To do: Reproduce all the material exactly, minus any pictures it holds.

BEGIN Data segment

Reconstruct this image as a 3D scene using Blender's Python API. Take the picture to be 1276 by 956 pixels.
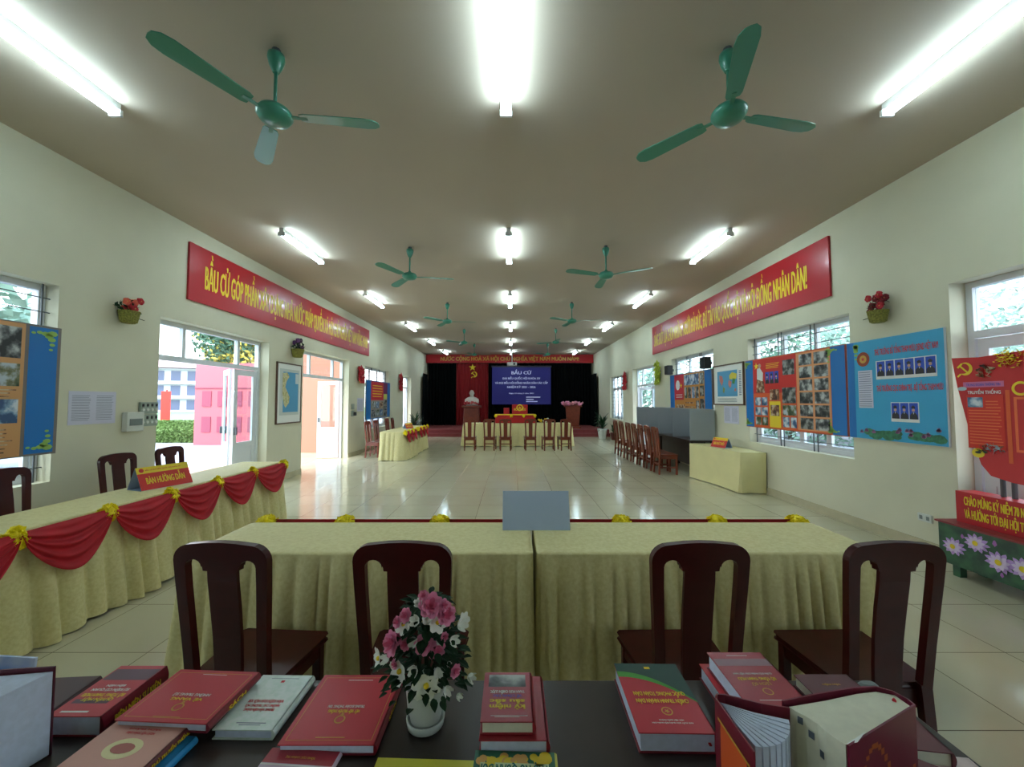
import bpy, math, random
from mathutils import Vector, Matrix
PI = math.pi
C = bpy.context.scene.collection
for o in list(bpy.data.objects): bpy.data.objects.remove(o)
random.seed(7)
sc = bpy.context.scene
# ------------------------------------------------------------------ camera, world, exposure
EYE = 1.58
cam = bpy.data.cameras.new('camera'); cam.sensor_width = 36; cam.lens = 500/1276*36; cam.clip_start = .02; cam.clip_end = 400
camo = bpy.data.objects.new('camera', cam); C.objects.link(camo)
camo.location = (0, 0, EYE); camo.rotation_euler = (PI/2+math.atan(22.3/500), 0, 0)
sc.camera = camo
sc.view_settings.view_transform = 'Standard'; sc.view_settings.look = 'None'
sc.view_settings.gamma = 1; sc.view_settings.use_curve_mapping = False
sc.view_settings.exposure = 1.35
w = bpy.data.worlds.new('sky'); sc.world = w; w.use_nodes = True
nt = w.node_tree; nt.nodes.clear()
SKY_STRENGTH = 2.5
TUBE_STRENGTH = 17.5
out = nt.nodes.new('ShaderNodeOutputWorld'); bg = nt.nodes.new('ShaderNodeBackground')
tc = nt.nodes.new('ShaderNodeTexCoord'); sx = nt.nodes.new('ShaderNodeSeparateXYZ'); cr = nt.nodes.new('ShaderNodeValToRGB')
cr.color_ramp.elements[0].position = 0.0; cr.color_ramp.elements[0].color = (.95, .98, 1, 1)
cr.color_ramp.elements[1].position = .8; cr.color_ramp.elements[1].color = (.6, .78, 1, 1)
bg.inputs['Strength'].default_value = SKY_STRENGTH
nt.links.new(tc.outputs['Generated'], sx.inputs[0]); nt.links.new(sx.outputs['Z'], cr.inputs[0])
nt.links.new(cr.outputs[0], bg.inputs[0]); nt.links.new(bg.outputs[0], out.inputs[0])
sd = bpy.data.lights.new('sun', 'SUN'); sd.energy = 1.2; sd.angle = .2; sd.color = (1, .96, .9)
so = bpy.data.objects.new('sun', sd); C.objects.link(so); so.rotation_euler = (math.radians(28), math.radians(-14), 0)

# ------------------------------------------------------------------ materials
def lin(c):
    r = []
    for v in c:
        v /= 255
        r.append(v/12.92 if v <= .04045 else ((v+.055)/1.055)**2.4)
    return tuple(r)+(1,)
MATS = {}
def mat(name, rgb, rough=.6, metal=0, noise=0, nscale=5, rgb2=None, bump=0, bscale=40, spec=.5, sheen=0, coat=0, emit=0, kind='noise', detail=3, objco=True):
    if name in MATS: return MATS[name]
    m = bpy.data.materials.new(name); m.use_nodes = True; MATS[name] = m
    n = m.node_tree.nodes; l = m.node_tree.links; b = n['Principled BSDF']
    b.inputs['Base Color'].default_value = lin(rgb); b.inputs['Roughness'].default_value = rough
    b.inputs['Metallic'].default_value = metal; b.inputs['Specular IOR Level'].default_value = spec
    if sheen: b.inputs['Sheen Weight'].default_value = sheen
    if coat: b.inputs['Coat Weight'].default_value = coat; b.inputs['Coat Roughness'].default_value = .08
    if emit:
        b.inputs['Emission Color'].default_value = lin(rgb); b.inputs['Emission Strength'].default_value = emit
    m.diffuse_color = lin(rgb)
    if noise or bump or rgb2:
        t = n.new('ShaderNodeTexCoord')
    if noise or rgb2:
        if kind == 'noise':
            x = n.new('ShaderNodeTexNoise'); x.inputs['Scale'].default_value = nscale; x.inputs['Detail'].default_value = detail; o_ = x.outputs['Fac']
        else:
            x = n.new('ShaderNodeTexVoronoi'); x.inputs['Scale'].default_value = nscale; o_ = x.outputs['Distance']
        l.new(t.outputs['Object'], x.inputs['Vector'])
        r = n.new('ShaderNodeValToRGB'); c1 = lin(rgb); c2 = lin(rgb2) if rgb2 else tuple(max(0, v*(1-noise)) for v in c1[:3])+(1,)
        r.color_ramp.elements[0].position = .35; r.color_ramp.elements[1].position = .65
        r.color_ramp.elements[0].color = c2; r.color_ramp.elements[1].color = c1
        l.new(o_, r.inputs[0]); l.new(r.outputs[0], b.inputs['Base Color'])
    if bump:
        x = n.new('ShaderNodeTexNoise'); x.inputs['Scale'].default_value = bscale
        bp = n.new('ShaderNodeBump'); bp.inputs['Strength'].default_value = bump; bp.inputs['Distance'].default_value = .01
        l.new(t.outputs['Object'], x.inputs['Vector']); l.new(x.outputs['Fac'], bp.inputs['Height']); l.new(bp.outputs[0], b.inputs['Normal'])
    return m
def photo_mat(name, c1, c2, c3, scale=9):
    "a printed photograph: blotches of three inks"
    if name in MATS: return MATS[name]
    m = bpy.data.materials.new(name); m.use_nodes = True; MATS[name] = m
    n = m.node_tree.nodes; l = m.node_tree.links; b = n['Principled BSDF']; b.inputs['Roughness'].default_value = .5
    t = n.new('ShaderNodeTexCoord'); x = n.new('ShaderNodeTexNoise'); x.inputs['Scale'].default_value = scale; x.inputs['Detail'].default_value = 5
    r = n.new('ShaderNodeValToRGB'); e = r.color_ramp.elements
    e[0].position = .4; e[0].color = lin(c1); e[1].position = .6; e[1].color = lin(c3); k = e.new(.5); k.color = lin(c2)
    l.new(t.outputs['Object'], x.inputs['Vector']); l.new(x.outputs['Fac'], r.inputs[0]); l.new(r.outputs[0], b.inputs['Base Color'])
    return m
def tile_mat():
    m = bpy.data.materials.new('floor_tiles'); m.use_nodes = True
    n = m.node_tree.nodes; l = m.node_tree.links; b = n['Principled BSDF']
    t = n.new('ShaderNodeTexCoord'); mp = n.new('ShaderNodeMapping'); mp.inputs['Location'].default_value = (.1+.005, .2, 0)
    mp.vector_type = 'TEXTURE'
    br = n.new('ShaderNodeTexBrick'); br.offset = 0; br.squash = 1
    for k, v in (('Scale', 1), ('Mortar Size', .0028), ('Mortar Smooth', .1), ('Brick Width', .6), ('Row Height', .6), ('Bias', 0)): br.inputs[k].default_value = v
    br.inputs['Color1'].default_value = lin((206, 199, 170)); br.inputs['Color2'].default_value = lin((200, 193, 164)); br.inputs['Mortar'].default_value = lin((112, 104, 84))
    no = n.new('ShaderNodeTexNoise'); no.inputs['Scale'].default_value = 1.6; no.inputs['Detail'].default_value = 6
    mx = n.new('ShaderNodeMix'); mx.data_type = 'RGBA'; mx.blend_type = 'MULTIPLY'; mx.inputs[0].default_value = .35
    rr = n.new('ShaderNodeValToRGB'); rr.color_ramp.elements[0].position = .3; rr.color_ramp.elements[0].color = (.75, .74, .7, 1); rr.color_ramp.elements[1].position = .7
    l.new(t.outputs['Object'], mp.inputs[0]); l.new(mp.outputs[0], br.inputs['Vector']); l.new(t.outputs['Object'], no.inputs['Vector'])
    l.new(no.outputs['Fac'], rr.inputs[0]); l.new(br.outputs['Color'], mx.inputs[6]); l.new(rr.outputs[0], mx.inputs[7]); l.new(mx.outputs[2], b.inputs['Base Color'])
    b.inputs['Roughness'].default_value = .13; b.inputs['Specular IOR Level'].default_value = .55
    return m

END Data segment

Problem solution:
Reconstruct this image as a 3D scene using Blender's Python API. Take the picture to be 1276 by 956 pixels.
import bpy, math, random
from mathutils import Vector, Matrix
PI = math.pi
C = bpy.context.scene.collection
for o in list(bpy.data.objects): bpy.data.objects.remove(o)
random.seed(7)
sc = bpy.context.scene
# ------------------------------------------------------------------ camera, world, exposure
EYE = 1.58
cam = bpy.data.cameras.new('camera'); cam.sensor_width = 36; cam.lens = 500/1276*36; cam.clip_start = .02; cam.clip_end = 400
camo = bpy.data.objects.new('camera', cam); C.objects.link(camo)
camo.location = (0, 0, EYE); camo.rotation_euler = (PI/2+math.atan(22.3/500), 0, 0)
sc.camera = camo
sc.view_settings.view_transform = 'Standard'; sc.view_settings.look = 'None'
sc.view_settings.gamma = 1; sc.view_settings.use_curve_mapping = False
sc.view_settings.exposure = 1.35
w = bpy.data.worlds.new('sky'); sc.world = w; w.use_nodes = True
nt = w.node_tree; nt.nodes.clear()
SKY_STRENGTH = 2.5
TUBE_STRENGTH = 17.5
out = nt.nodes.new('ShaderNodeOutputWorld'); bg = nt.nodes.new('ShaderNodeBackground')
tc = nt.nodes.new('ShaderNodeTexCoord'); sx = nt.nodes.new('ShaderNodeSeparateXYZ'); cr = nt.nodes.new('ShaderNodeValToRGB')
cr.color_ramp.elements[0].position = 0.0; cr.color_ramp.elements[0].color = (.95, .98, 1, 1)
cr.color_ramp.elements[1].position = .8; cr.color_ramp.elements[1].color = (.6, .78, 1, 1)
bg.inputs['Strength'].default_value = SKY_STRENGTH
nt.links.new(tc.outputs['Generated'], sx.inputs[0]); nt.links.new(sx.outputs['Z'], cr.inputs[0])
nt.links.new(cr.outputs[0], bg.inputs[0]); nt.links.new(bg.outputs[0], out.inputs[0])
sd = bpy.data.lights.new('sun', 'SUN'); sd.energy = 1.2; sd.angle = .2; sd.color = (1, .96, .9)
so = bpy.data.objects.new('sun', sd); C.objects.link(so); so.rotation_euler = (math.radians(28), math.radians(-14), 0)

# ------------------------------------------------------------------ materials
def lin(c):
    r = []
    for v in c:
        v /= 255
        r.append(v/12.92 if v <= .04045 else ((v+.055)/1.055)**2.4)
    return tuple(r)+(1,)
MATS = {}
def mat(name, rgb, rough=.6, metal=0, noise=0, nscale=5, rgb2=None, bump=0, bscale=40, spec=.5, sheen=0, coat=0, emit=0, kind='noise', detail=3, objco=True):
    if name in MATS: return MATS[name]
    m = bpy.data.materials.new(name); m.use_nodes = True; MATS[name] = m
    n = m.node_tree.nodes; l = m.node_tree.links; b = n['Principled BSDF']
    b.inputs['Base Color'].default_value = lin(rgb); b.inputs['Roughness'].default_value = rough
    b.inputs['Metallic'].default_value = metal; b.inputs['Specular IOR Level'].default_value = spec
    if sheen: b.inputs['Sheen Weight'].default_value = sheen
    if coat: b.inputs['Coat Weight'].default_value = coat; b.inputs['Coat Roughness'].default_value = .08
    if emit:
        b.inputs['Emission Color'].default_value = lin(rgb); b.inputs['Emission Strength'].default_value = emit
    m.diffuse_color = lin(rgb)
    if noise or bump or rgb2:
        t = n.new('ShaderNodeTexCoord')
    if noise or rgb2:
        if kind == 'noise':
            x = n.new('ShaderNodeTexNoise'); x.inputs['Scale'].default_value = nscale; x.inputs['Detail'].default_value = detail; o_ = x.outputs['Fac']
        else:
            x = n.new('ShaderNodeTexVoronoi'); x.inputs['Scale'].default_value = nscale; o_ = x.outputs['Distance']
        l.new(t.outputs['Object'], x.inputs['Vector'])
        r = n.new('ShaderNodeValToRGB'); c1 = lin(rgb); c2 = lin(rgb2) if rgb2 else tuple(max(0, v*(1-noise)) for v in c1[:3])+(1,)
        r.color_ramp.elements[0].position = .35; r.color_ramp.elements[1].position = .65
        r.color_ramp.elements[0].color = c2; r.color_ramp.elements[1].color = c1
        l.new(o_, r.inputs[0]); l.new(r.outputs[0], b.inputs['Base Color'])
    if bump:
        x = n.new('ShaderNodeTexNoise'); x.inputs['Scale'].default_value = bscale
        bp = n.new('ShaderNodeBump'); bp.inputs['Strength'].default_value = bump; bp.inputs['Distance'].default_value = .01
        l.new(t.outputs['Object'], x.inputs['Vector']); l.new(x.outputs['Fac'], bp.inputs['Height']); l.new(bp.outputs[0], b.inputs['Normal'])
    return m
def photo_mat(name, c1, c2, c3, scale=9):
    "a printed photograph: blotches of three inks"
    if name in MATS: return MATS[name]
    m = bpy.data.materials.new(name); m.use_nodes = True; MATS[name] = m
    n = m.node_tree.nodes; l = m.node_tree.links; b = n['Principled BSDF']; b.inputs['Roughness'].default_value = .5
    t = n.new('ShaderNodeTexCoord'); x = n.new('ShaderNodeTexNoise'); x.inputs['Scale'].default_value = scale; x.inputs['Detail'].default_value = 5
    r = n.new('ShaderNodeValToRGB'); e = r.color_ramp.elements
    e[0].position = .4; e[0].color = lin(c1); e[1].position = .6; e[1].color = lin(c3); k = e.new(.5); k.color = lin(c2)
    l.new(t.outputs['Object'], x.inputs['Vector']); l.new(x.outputs['Fac'], r.inputs[0]); l.new(r.outputs[0], b.inputs['Base Color'])
    return m
def tile_mat():
    m = bpy.data.materials.new('floor_tiles'); m.use_nodes = True
    n = m.node_tree.nodes; l = m.node_tree.links; b = n['Principled BSDF']
    t = n.new('ShaderNodeTexCoord'); mp = n.new('ShaderNodeMapping'); mp.inputs['Location'].default_value = (.1+.005, .2, 0)
    mp.vector_type = 'TEXTURE'
    br = n.new('ShaderNodeTexBrick'); br.offset = 0; br.squash = 1
    for k, v in (('Scale', 1), ('Mortar Size', .0028), ('Mortar Smooth', .1), ('Brick Width', .6), ('Row Height', .6), ('Bias', 0)): br.inputs[k].default_value = v
    br.inputs['Color1'].default_value = lin((206, 199, 170)); br.inputs['Color2'].default_value = lin((200, 193, 164)); br.inputs['Mortar'].default_value = lin((112, 104, 84))
    no = n.new('ShaderNodeTexNoise'); no.inputs['Scale'].default_value = 1.6; no.inputs['Detail'].default_value = 6
    mx = n.new('ShaderNodeMix'); mx.data_type = 'RGBA'; mx.blend_type = 'MULTIPLY'; mx.inputs[0].default_value = .35
    rr = n.new('ShaderNodeValToRGB'); rr.color_ramp.elements[0].position = .3; rr.color_ramp.elements[0].color = (.75, .74, .7, 1); rr.color_ramp.elements[1].position = .7
    l.new(t.outputs['Object'], mp.inputs[0]); l.new(mp.outputs[0], br.inputs['Vector']); l.new(t.outputs['Object'], no.inputs['Vector'])
    l.new(no.outputs['Fac'], rr.inputs[0]); l.new(br.outputs['Color'], mx.inputs[6]); l.new(rr.outputs[0], mx.inputs[7]); l.new(mx.outputs[2], b.inputs['Base Color'])
    b.inputs['Roughness'].default_value = .13; b.inputs['Specular IOR Level'].default_value = .55
    return m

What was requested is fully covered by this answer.